An angry Mayawati today disparaged him as a “BJP agent out to sabotage the alliance”. She added that the “Congress is arrogant thinking it can defeat the BJP on its own.” In a pale glimmer of a silver lining for the Congress, she said, however, that that “she does not doubt Sonia and Rahul’s intentions”.

The Congress, not exactly a master at winning the trust and support of regional parties, is reportedly clear that Mayawati’s demand for a deal in Rajasthan cannot be entertained because it is on strong ground there and she brings little to the party, unlike Madhya Pradesh, where large swathes of the 15.2 percent Dalit vote is seen as rooting for her.

Kamal Nath’s team believes he was let down by Sachin Pilot, who the Rajasthan Congress Chief, and Ashok Gehlot, the former Chief Minister, who set aside their rivalry to unite on emphasizing that Rajasthan should be off-limits for Mayawati. Kamal Nath could not prevail but this is precisely where Rahul Gandhi’s leadership showed unimpressive political wattage. He should have been able to work out a plan acceptable to his Rajasthan and Madhya Pradesh leaders. It’s also unclear why, when Mayawati wanted direct talks with the Gandhis, this was denied.

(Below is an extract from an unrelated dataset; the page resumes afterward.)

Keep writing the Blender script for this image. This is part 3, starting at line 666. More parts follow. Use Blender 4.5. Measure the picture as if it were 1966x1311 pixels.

Rahul Gandhi has clearly not learnt any lessons from Karnataka where the Congress spurned a pre-poll tie-up with the JDS but had to accept junior partner status once the results were out in order to form the government.

Significantly, Gandhi is waging a lone crusade on the alleged corruption of the Modi government in the Rafale deal with not a single opposition leader of note joining him. In fact, Sharad Pawar, the master of mixed messages, delivered a clean chit to the Modi government on the deal and then tried to backtrack. This is a repeat of how he played demonetization.

As we wrote last month in our issue, opposition unity seems to be a total myth. The loser is the Congress. The BJP may alienate allies but moves quickly to recover them — like Amit Shah’s house call to Uddhav Thackeray ahead of the crucial election for Deputy Chair of the Rajya Sabha in August.

After today’s cavernous setback, a senior Congress leader told me, “This is the way to political suicide. The only way to defeat the BJP is via strategic alliances to ensure a single candidate against Shah’s party.” It’s been proven over and over that the BJP wins when it ensures that the opposition vote is split.

Akhilesh Yadav, who has authored his own strategically vital alliance with Mayawati was blunt. “The BSP is not scared of anyone. The Congress is the national party. The onus of (ensuring) the alliance is on them”.

Strong words from the soft-spoken Yadav. He made it clear that he supported Mayawati without any ambiguity and his loyalties lay with her and their alliance in UP, for which he has repeatedly said he is willing to give Mayawati pride of place. The Congress is pretty unwanted by them in UP which has 80 seats. Today’s developments reinforce the belief that the Congress is hard work for regional parties – not a good omen for the opposition’s plans to gang up against the BJP.